La cause est trop noble pour que nous la banalisions par des calculs personnels. Pendant les 27 ans où Mandela était en prison, il y avait des camarades en exil, d’autres sont aussi restés au pays. L’actuel président sud-africain, Jacob Zuma, après l’exil, est rentré dans son pays pour organiser la résistance. Pendant ce temps, Thabo M’Beki était en exil et organisait d’une façon la lutte, au plan diplomatique. Personne n’a cherché à tourner la page Mandela parce que en prison. Quand le moment est arrivé pour qu’ils puissent librement gérer le pays, Nelson Mandela a été le premier qui a été choisi, Thabo M’Béki est venu en deuxième position et aujourd’hui c’est Jacob Zuma. Alors pourquoi nos camarades sont pressés ! Personne au Fpi ne doit croire que là où il se trouve, il fait mieux que les autres. L’objectif, c’est de détecter ce qui parait pour nous comme un obstacle et qu’il faut dégager. Ce que le peuple attend de nous, c’est comment faire pour que Gbagbo retourne au pays. Gbagbo et rien d’autre. Le reste suivra. Nos ambitions personnelles doivent être mises pour le moment en veilleuse. C’est une question de principe et de bon sens. Je voulais donc tranquilliser, rassurer les Ivoiriens et leur dire de rester forts parce que Gbagbo reviendra. Et qu’on va dépasser toutes ces choses là qui, du reste, sont normales et participent de la vie des hommes.

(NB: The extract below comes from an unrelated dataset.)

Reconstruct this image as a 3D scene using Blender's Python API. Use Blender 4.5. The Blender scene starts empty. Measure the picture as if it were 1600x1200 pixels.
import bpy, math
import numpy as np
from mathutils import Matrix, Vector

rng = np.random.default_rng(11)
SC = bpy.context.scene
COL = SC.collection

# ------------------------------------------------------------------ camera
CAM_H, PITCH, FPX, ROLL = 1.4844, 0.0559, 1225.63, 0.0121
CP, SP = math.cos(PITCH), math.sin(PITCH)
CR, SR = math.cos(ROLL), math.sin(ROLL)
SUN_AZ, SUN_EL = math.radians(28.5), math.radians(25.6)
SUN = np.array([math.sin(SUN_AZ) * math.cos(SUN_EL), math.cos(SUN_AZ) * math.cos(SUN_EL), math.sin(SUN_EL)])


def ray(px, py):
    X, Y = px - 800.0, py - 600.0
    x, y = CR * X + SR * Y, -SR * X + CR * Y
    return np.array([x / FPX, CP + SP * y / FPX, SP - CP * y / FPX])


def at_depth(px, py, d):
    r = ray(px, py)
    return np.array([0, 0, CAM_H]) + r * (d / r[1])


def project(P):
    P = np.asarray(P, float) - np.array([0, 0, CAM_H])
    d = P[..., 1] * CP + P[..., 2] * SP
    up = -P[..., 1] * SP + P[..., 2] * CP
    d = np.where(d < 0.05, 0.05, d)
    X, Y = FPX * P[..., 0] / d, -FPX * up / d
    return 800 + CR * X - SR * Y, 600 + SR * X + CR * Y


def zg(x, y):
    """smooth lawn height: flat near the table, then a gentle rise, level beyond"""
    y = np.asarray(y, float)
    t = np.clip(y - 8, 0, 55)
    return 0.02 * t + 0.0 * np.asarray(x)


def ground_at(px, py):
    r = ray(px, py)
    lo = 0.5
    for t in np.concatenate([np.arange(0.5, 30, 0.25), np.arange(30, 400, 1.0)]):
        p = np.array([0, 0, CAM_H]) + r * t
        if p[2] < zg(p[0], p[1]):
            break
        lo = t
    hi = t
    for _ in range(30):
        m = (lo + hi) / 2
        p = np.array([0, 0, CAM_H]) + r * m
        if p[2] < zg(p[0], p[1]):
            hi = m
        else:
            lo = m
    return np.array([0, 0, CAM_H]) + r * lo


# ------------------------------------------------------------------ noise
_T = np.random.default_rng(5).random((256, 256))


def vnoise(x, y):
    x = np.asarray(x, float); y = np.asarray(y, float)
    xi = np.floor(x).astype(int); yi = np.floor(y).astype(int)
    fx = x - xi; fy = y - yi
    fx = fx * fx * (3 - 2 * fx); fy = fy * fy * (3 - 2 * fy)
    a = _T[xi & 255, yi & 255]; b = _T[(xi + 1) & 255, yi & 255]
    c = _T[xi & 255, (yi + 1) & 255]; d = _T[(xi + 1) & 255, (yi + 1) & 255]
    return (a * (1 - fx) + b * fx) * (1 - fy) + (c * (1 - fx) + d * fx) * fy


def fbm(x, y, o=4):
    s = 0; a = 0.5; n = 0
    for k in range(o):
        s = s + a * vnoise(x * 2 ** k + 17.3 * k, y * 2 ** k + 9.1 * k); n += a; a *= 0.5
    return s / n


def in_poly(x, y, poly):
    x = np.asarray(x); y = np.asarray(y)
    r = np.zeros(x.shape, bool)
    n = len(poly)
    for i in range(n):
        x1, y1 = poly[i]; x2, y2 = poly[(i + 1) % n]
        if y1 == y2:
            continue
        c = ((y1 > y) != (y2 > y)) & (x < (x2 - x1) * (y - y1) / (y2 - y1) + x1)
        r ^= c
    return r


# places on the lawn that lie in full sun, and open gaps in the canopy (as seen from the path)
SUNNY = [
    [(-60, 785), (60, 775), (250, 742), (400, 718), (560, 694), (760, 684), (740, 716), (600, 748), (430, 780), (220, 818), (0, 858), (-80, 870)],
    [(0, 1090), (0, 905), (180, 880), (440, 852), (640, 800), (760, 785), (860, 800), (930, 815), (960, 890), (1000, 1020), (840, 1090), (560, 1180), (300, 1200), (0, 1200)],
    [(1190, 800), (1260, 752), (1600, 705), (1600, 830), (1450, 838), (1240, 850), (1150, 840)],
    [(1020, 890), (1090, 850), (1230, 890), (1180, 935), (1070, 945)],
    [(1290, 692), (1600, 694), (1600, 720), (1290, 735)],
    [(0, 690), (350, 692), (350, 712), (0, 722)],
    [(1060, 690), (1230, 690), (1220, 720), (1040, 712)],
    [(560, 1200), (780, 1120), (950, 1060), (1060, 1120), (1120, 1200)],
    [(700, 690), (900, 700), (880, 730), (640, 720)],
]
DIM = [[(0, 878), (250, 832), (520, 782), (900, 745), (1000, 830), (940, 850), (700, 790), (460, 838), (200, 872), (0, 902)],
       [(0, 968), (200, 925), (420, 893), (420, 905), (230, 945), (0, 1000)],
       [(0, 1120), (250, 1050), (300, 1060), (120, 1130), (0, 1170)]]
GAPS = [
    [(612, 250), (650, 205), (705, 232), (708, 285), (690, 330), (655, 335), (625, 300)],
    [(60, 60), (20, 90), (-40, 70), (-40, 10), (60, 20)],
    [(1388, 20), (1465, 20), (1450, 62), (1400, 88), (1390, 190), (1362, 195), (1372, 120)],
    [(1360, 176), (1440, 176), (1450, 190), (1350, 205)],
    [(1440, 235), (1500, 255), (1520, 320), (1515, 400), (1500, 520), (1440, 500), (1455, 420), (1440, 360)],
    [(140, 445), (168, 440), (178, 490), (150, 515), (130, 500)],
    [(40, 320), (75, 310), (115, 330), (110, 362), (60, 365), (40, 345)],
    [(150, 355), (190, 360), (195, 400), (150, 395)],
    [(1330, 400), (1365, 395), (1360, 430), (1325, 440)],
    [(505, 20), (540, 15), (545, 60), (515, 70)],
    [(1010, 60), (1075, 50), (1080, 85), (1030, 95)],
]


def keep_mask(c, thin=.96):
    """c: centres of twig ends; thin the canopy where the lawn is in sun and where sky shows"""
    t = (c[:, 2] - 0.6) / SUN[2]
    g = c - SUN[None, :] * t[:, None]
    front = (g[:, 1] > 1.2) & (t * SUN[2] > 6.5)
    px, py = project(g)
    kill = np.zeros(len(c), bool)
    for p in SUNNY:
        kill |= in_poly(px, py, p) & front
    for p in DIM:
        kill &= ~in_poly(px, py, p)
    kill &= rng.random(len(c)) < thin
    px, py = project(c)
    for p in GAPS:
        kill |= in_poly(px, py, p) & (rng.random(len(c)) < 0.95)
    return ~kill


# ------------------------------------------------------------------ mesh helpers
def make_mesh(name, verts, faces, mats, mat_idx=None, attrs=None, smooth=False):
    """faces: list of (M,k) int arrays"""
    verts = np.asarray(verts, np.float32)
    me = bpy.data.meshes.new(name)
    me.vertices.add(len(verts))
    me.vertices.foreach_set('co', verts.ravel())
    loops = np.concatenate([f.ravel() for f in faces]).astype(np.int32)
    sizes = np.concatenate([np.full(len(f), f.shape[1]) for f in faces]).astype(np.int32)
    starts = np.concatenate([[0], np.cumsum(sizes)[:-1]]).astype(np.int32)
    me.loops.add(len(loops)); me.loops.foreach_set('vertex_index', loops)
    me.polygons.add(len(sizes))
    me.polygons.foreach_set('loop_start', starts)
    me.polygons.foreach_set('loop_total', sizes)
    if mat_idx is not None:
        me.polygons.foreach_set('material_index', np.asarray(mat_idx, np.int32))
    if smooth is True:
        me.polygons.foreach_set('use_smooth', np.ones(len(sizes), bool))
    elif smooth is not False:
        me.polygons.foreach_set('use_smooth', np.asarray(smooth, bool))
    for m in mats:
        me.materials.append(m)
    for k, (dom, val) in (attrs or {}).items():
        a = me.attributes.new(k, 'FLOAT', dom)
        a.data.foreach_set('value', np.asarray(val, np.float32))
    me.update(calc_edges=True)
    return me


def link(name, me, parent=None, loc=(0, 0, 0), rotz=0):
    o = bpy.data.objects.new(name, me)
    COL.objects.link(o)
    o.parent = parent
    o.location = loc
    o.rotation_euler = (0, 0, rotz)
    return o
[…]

Quel est votre regard sur la relance par le régime du dialogue pouvoir – opposition ?

Mais quel type de dialogue veut-on nous proposer ? Est-ce un dialogue pour que l’opposition puisse être bâillonnée, pour qu’on ne parle pas, qu’on ne manifeste pas ? C’est ça qu’ils veulent ? Sinon il n’y a plus de dialogue, à mon sens, depuis l’instant où le Secrétaire général par intérim du Rdr, Amadou Soumahoro, nous a averti que si on s’oppose à Ouattara, notre place est au cimetière comme les regrettés membres du secrétariat général Boga Doudou, Désire Tagro… Bohoun Bouabré. La raison d’être du Fpi, c’est de dénoncer ce qui va contre les droits du peuple ivoirien. Donc on ne peut pas encore nous parler de dialogue. Dès que nos camarades rentrent au pays, ils sont interpellés. Je suis heureux de voir que l’Ambassadeur des Etats-Unis lui-même, soutien indéfectible de Ouattara, s’inquiète aujourd’hui de la disparition d’un certain nombre de jeunes membres de la Fesci. Quel type de dialogue on veut quand, chaque jour, les Frci et les dozo tuent des Ivoiriens ? Puisqu’on nous a dit que notre place est au cimetière et effectivement, chaque jour nos cimetières reçoivent des morts. Tout ce qu’on fait, c’est de la distraction. C’est à nous de choisir. Ou bien parce qu’on ne veut plus être tué alors on reste dans notre petit coin, et on mourra dans tous les cas de stress, de mélancolie et de que sais-je encore, ou bien alors on veut vivre libre et donc on décide d’agir pour arracher cette liberté. Ce que je veux qu’on comprenne, c’est qu’il ne peut pas avoir de dialogue si l’environnement même qui nous entoure est un environnement de peur, de violence, d’arrestation et de persécution. L’environnement doit être apaisé. Pas de dialogue avec le fusil sous la tempe.

Après la commémoration du 11 avril, la prochaine date importante c’est le 18 juin, date du début du procès de Laurent Gbagbo.

Je vois que que de plus en plus des voix s’élèvent pour dire que cet homme là, sa place n’est pas à la Cpi et qu’il doit retourner auprès des siens, auprès de son peuple. C’est son retour seul au pays qui va apporter la consolation et la paix à notre peuple. Et moi je crois que Gbagbo reviendra parmi nous. C’est le dessein de Dieu. C’est pour ça que je demande à tous les Ivoiriens de rester unis et forts, d’être prêts à lui réserver l’accueil populaire qu’il mérite. Que ceux qui peuvent prier prient et que ceux qui peuvent aller à la Haye pour lui apporter le soutien ce jour-là le fassent. C’est le lieu d’ailleurs pour nous de remercier tous les frères de la diaspora qui font chaque jour des choses merveilleuses. Je pense que Gbagbo va nous revenir. Et c’est la seule chose autour de laquelle, nous devons nous resserrer.